Peinture des gouffres et création du site pariétal de Bramabiau

Peintre avant d'être spéléologue, j'ai tout d'abord dessiné, en 1959, sur mon carnet de croquis l'Ursus spelaeus de la grotte d'Aldène de Fauzan; j'ai dessiné le même jour l'entrée de cette caverne; c'était la prise de possession symbolique de cet univers où la peinture allait me servir de guide.
J'ai peint des tableaux de chevalet dans les grottes du monde entier; je continue ce travail dans mes ateliers de Régagnas où, de la même façon que le spéléologue fait surgir dans le pinceau de sa torche l'architecture et les couleurs de la caverne, je fais apparaître sur la toile blanche cette évocation à l'aide de mon pinceau.
En 1982, j'ai commencé autour de mes ateliers de Régagnas, sur des plaques de fibrociment posées à même le sol, un labyrinthe de signes et de couleurs, ce site "structures de plein air" se développe sur un terrain de 5 000 m2 ; il subit l'érosion des éléments, comme la grotte réelle, et certains fragments peuvent être intégrés à mes tableaux.
Cette grotte extériorisée, qui symbolise toutes les cavernes et gouffres parcourus, rassemble les signes iconographiques de mes tableaux; c'est une base de départ pour une exploration allant au-delà du tableau, des supports et des cadrages traditionnels.
Quand je reviens sous terre, mon univers pictural me suit pour une action exploratoire où la peinture qui symbolise la grotte et la grotte elle-même occupent le même lieu.
Les traces laissées par le créateur apparaissent alors dans la spontanéité de l'exploration pariétale et dans la gestuelle de la composition de ce lieu pictural qui peut être vu dans sa vérité première spéléologique et picturale sans l'intermédiaire de la toile.
Commencé en mai 1990, le site pariétal de Bramabiau est la matérialisation "in situ", par la peinture et par les signes, de l'exploration de la caverne.

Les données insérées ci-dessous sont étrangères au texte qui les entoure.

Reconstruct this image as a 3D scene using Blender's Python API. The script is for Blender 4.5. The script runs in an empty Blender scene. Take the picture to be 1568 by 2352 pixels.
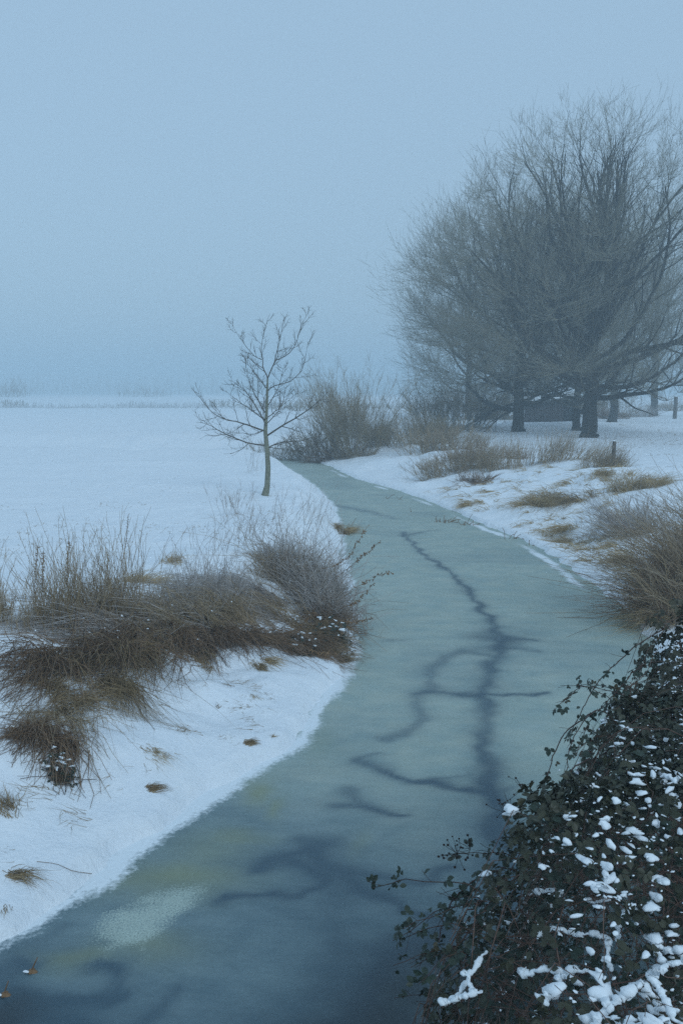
import bpy, math
import numpy as np
from mathutils import Vector, Matrix

# ------------------------------------------------------------------ camera, sky, sun, exposure
SC = bpy.context.scene
COL = SC.collection
H = 3.5                     # eye height above the ice
F = 2287.0                  # focal length in units of a 1568 x 2352 frame
HORIZON = 900.0
PITCH = math.atan((1176.0 - HORIZON) / F)

cam_data = bpy.data.cameras.new('camera')
cam_data.sensor_fit = 'VERTICAL'
cam_data.sensor_height = 36.0
cam_data.lens = 35.0
cam_data.clip_start = 0.05
cam_data.clip_end = 5000.0
cam = bpy.data.objects.new('camera', cam_data)
cam.location = (0, 0, H)
cam.rotation_euler = (math.pi / 2 - PITCH, 0, 0)
COL.objects.link(cam)
SC.camera = cam

SUN_EL, SUN_AZ = math.radians(34), math.radians(150)
world = bpy.data.worlds.new('World')
SC.world = world
world.use_nodes = True
wn, wl = world.node_tree.nodes, world.node_tree.links
wn.clear()
w_out = wn.new('ShaderNodeOutputWorld')
w_bg = wn.new('ShaderNodeBackground')
w_sky = wn.new('ShaderNodeTexSky')
w_sky.sky_type = 'NISHITA'
w_sky.sun_disc = False
w_sky.sun_elevation = SUN_EL
w_sky.sun_rotation = SUN_AZ
w_sky.air_density = 1.2
w_sky.dust_density = 2.0
w_sky.ozone_density = 2.0
w_mix = wn.new('ShaderNodeMix')
w_mix.data_type = 'RGBA'
w_mix.inputs[0].default_value = 0.82
w_mix.inputs[7].default_value = (3.95, 5.8, 7.65, 1)     # even winter cloud
wl.new(w_sky.outputs[0], w_mix.inputs[6])
wl.new(w_mix.outputs[2], w_bg.inputs[0])
w_bg.inputs[1].default_value = 0.10
wl.new(w_bg.outputs[0], w_out.inputs[0])

sun_data = bpy.data.lights.new('sun', 'SUN')
sun_data.energy = 1.1
sun_data.angle = math.radians(20)
sun_data.color = (0.70, 0.87, 1.0)
sun = bpy.data.objects.new('sun', sun_data)
sun.rotation_euler = (math.pi / 2 - SUN_EL, 0, math.pi - SUN_AZ)
COL.objects.link(sun)

vs = SC.view_settings
vs.view_transform = 'Standard'
vs.look = 'None'
vs.exposure = 0.0
vs.gamma = 1.0
vs.use_curve_mapping = False
SC.cycles.use_denoising = False
SC.cycles.max_bounces = 6
SC.cycles.diffuse_bounces = 3
SC.cycles.glossy_bounces = 2
SC.cycles.transmission_bounces = 2
SC.cycles.volume_bounces = 2
SC.cycles.transparent_max_bounces = 4

rng = np.random.default_rng(11)

# ------------------------------------------------------------------ helpers
CP, SP = math.cos(PITCH), math.sin(PITCH)

def ray(px, py):
    dx, dy = (px - 784.0) / F, (1176.0 - py) / F
    return np.array([dx, CP + dy * SP, -SP + dy * CP])

def at(px, py, z=0.0):
    d = ray(px, py)
    return np.array([0, 0, H]) + d * ((z - H) / d[2])

def atd(px, py, depth):
    d = ray(px, py)
    return np.array([0, 0, H]) + d * (depth / d[1])

def unit(v):
    v = np.asarray(v, float)
    return v / np.maximum(np.linalg.norm(v, axis=-1, keepdims=True), 1e-9)

def hash2(ix, iy, seed):
    n = (ix.astype(np.int64) * 374761393 + iy.astype(np.int64) * 668265263 + seed * 982451653) & 0x7fffffff
    n = ((n ^ (n >> 13)) * 1274126177) & 0x7fffffff
    return ((n ^ (n >> 16)) & 0xffff) / 65535.0

def vnoise(x, y, s=1.0, seed=0):
    x = np.asarray(x, float) / s
    y = np.asarray(y, float) / s
    ix, iy = np.floor(x), np.floor(y)
    fx, fy = x - ix, y - iy
    fx, fy = fx * fx * (3 - 2 * fx), fy * fy * (3 - 2 * fy)
    ix, iy = ix.astype(np.int64), iy.astype(np.int64)
    a, b = hash2(ix, iy, seed), hash2(ix + 1, iy, seed)
    c, d = hash2(ix, iy + 1, seed), hash2(ix + 1, iy + 1, seed)
    return (a * (1 - fx) + b * fx) * (1 - fy) + (c * (1 - fx) + d * fx) * fy * 1.0 - 0.5

def sstep(a, b, x):
    t = np.clip((np.asarray(x, float) - a) / (b - a), 0, 1)
    return t * t * (3 - 2 * t)

def polydist(x, y, pts, widths=None):
    """distance to a polyline (and the width interpolated at the nearest point)"""
    best = np.full(np.shape(x), 1e9)
    wb = np.ones(np.shape(x))
    for i in range(len(pts) - 1):
        ax, ay = pts[i][0], pts[i][1]
        bx, by = pts[i + 1][0], pts[i + 1][1]
        ex, ey = bx - ax, by - ay
        t = np.clip(((x - ax) * ex + (y - ay) * ey) / (ex * ex + ey * ey + 1e-12), 0, 1)
        d = np.hypot(x - ax - t * ex, y - ay - t * ey)
        m = d < best
        best = np.where(m, d, best)
        if widths is not None:
            wb = np.where(m, widths[i] * (1 - t) + widths[i + 1] * t, wb)
    return best if widths is None else (best, wb)

def inpoly(x, y, pts):
    ins = np.zeros(np.shape(x), bool)
    n = len(pts)
    for i in range(n):
        x1, y1 = pts[i][0], pts[i][1]
        x2, y2 = pts[(i + 1) % n][0], pts[(i + 1) % n][1]
        if y1 == y2:
            continue
        c = ((y1 > y) != (y2 > y)) & (x < (x2 - x1) * (y - y1) / (y2 - y1) + x1)
        ins ^= c
    return ins

def smooth_line(pts, n=6):
    pts = [np.array(p[:2], float) for p in pts]
    out = []
    for i in range(len(pts) - 1):
        p0, p1, p2 = pts[max(i - 1, 0)], pts[i], pts[i + 1]
        p3 = pts[min(i + 2, len(pts) - 1)]
        for k in range(n):
            t = k / n
            out.append(0.5 * (2 * p1 + (p2 - p0) * t + (2 * p0 - 5 * p1 + 4 * p2 - p3) * t * t
                              + (3 * p1 - p0 - 3 * p2 + p3) * t ** 3))
    out.append(pts[-1])
    return out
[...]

La lumière a changé l'espace dans l'esprit de l'explorateur; le gouffre et la caverne ne retourneront pas aux mêmes ténèbres du lieu entrevu pour la première fois; la création du peintre ouvre de nouvelles perspectives en fixant cet instant.

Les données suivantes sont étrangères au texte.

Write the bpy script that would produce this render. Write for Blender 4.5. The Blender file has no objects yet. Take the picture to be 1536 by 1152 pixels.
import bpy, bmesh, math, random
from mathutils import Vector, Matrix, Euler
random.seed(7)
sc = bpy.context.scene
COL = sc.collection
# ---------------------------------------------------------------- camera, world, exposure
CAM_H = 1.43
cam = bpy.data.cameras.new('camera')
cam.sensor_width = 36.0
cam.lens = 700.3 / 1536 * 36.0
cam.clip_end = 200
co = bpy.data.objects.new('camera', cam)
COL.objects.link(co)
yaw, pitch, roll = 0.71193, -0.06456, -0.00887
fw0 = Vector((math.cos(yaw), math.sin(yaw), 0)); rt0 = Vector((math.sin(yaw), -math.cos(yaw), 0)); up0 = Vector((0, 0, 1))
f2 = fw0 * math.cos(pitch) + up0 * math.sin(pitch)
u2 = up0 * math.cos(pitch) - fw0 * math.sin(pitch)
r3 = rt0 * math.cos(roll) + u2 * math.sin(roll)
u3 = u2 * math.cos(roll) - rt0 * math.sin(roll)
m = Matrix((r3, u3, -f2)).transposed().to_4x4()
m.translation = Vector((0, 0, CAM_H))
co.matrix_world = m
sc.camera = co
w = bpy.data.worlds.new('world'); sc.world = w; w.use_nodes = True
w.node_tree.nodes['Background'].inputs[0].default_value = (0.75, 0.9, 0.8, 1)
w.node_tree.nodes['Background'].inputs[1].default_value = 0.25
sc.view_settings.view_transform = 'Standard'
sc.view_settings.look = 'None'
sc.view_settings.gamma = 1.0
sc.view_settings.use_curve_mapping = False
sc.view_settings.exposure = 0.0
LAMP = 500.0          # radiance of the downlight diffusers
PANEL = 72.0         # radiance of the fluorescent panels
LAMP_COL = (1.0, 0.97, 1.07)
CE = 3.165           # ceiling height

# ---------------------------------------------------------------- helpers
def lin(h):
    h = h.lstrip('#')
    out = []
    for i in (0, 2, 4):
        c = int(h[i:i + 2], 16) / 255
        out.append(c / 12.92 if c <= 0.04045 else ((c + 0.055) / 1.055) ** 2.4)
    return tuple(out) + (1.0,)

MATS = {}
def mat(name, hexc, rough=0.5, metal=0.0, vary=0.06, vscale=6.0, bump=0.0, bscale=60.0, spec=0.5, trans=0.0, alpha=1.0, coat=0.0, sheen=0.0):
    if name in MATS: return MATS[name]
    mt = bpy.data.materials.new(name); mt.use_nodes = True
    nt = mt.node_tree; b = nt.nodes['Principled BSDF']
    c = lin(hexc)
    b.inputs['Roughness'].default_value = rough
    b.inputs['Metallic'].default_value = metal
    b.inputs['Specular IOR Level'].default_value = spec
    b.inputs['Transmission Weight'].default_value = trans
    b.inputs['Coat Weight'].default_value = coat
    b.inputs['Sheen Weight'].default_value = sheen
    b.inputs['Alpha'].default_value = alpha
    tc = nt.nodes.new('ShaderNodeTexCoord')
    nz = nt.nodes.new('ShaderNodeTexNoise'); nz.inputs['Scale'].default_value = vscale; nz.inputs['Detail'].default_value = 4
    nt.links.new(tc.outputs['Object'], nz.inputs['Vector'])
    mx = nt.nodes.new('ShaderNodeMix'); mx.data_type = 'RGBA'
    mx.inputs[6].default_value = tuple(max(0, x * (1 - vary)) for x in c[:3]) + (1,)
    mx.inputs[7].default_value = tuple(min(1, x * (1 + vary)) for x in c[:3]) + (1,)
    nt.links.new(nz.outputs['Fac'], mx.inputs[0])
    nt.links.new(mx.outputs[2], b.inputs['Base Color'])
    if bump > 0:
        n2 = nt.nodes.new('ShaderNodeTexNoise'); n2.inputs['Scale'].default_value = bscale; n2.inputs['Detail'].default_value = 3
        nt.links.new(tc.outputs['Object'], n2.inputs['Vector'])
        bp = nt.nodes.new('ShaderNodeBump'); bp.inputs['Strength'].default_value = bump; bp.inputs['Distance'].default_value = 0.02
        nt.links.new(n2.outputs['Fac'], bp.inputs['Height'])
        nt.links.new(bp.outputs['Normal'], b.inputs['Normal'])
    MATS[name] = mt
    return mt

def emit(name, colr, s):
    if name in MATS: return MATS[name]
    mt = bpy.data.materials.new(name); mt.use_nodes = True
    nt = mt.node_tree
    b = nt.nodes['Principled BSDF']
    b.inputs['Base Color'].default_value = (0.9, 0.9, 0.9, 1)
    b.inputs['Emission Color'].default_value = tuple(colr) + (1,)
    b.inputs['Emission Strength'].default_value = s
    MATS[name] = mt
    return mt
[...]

J'entraîne sous terre mon iconographie de l'exploration des gouffres et des grottes parcourus en équipier de pointe et les rapports avec un territoire voué aux ténèbres et révélés par l'exploration.
Mon univers souterrain que j'inscris sur les parois balise mon territoire pictural et amène à une nouvelle lecture du site de Régagnas et de mes tableaux de synthèse pour les réintégrer au labyrinthe physique de la caverne dont ils sont issus. Leur préexistance par rapport au site pariétal actuel de Bramabiau leur confère valeur d'archétypes, ils vont être les jalons, les repères pour une composition de l'espace qui prend en compte la totalité de la caverne.
Le contact direct avec la grotte, cette composition d'un lieu qui ne peut être vu que dans les parcours toujours porteurs d'une remise en cause de l'espace par leur multiplicité, va introduire une forme de récit.
Récit de la confrontation de l'art avec un monde brut qui m'amène à me questionner sur notre part d'inné dans l'action du spéléologue - celui-ci crée son propre espace - et d'acquis par la connaissance que j'ai de l'univers culturel des peintres Magdaléniens, premiers explorateurs et créateurs des cavernes.
Sous terre mes paysages familiers des gouffres et des grottes du monde vont habiter les ténèbres où ils sont réunis par les jonctions, les superpositions, les compositions que j'effectue.
Le site que l'on voit et ses lieux secrets engendrent un espace infini qui s'anime à la lumière, et dans les parcours effectués par la mémoire ou recréés sur mes tableaux, ceux-ci deviennent des objets mobiliers de cette "caverne peinte".
Dans le chaos d'un espace inorganisé j'ai la sensation constante qu'entre la matérialité de la peinture et la matérialité de la caverne, une faille s'est ouverte, un espace de ténèbres en gestation.
Celles-ci doivent être constamment explorées par la lumière et la couleur pour "inventer" de nouveaux parcours.
L'art est le fil d'Ariane qui me guide dans ces mondes où l'explorateur invente de nouveaux espaces et où son imaginaire n'est qu'une anticipation du réel.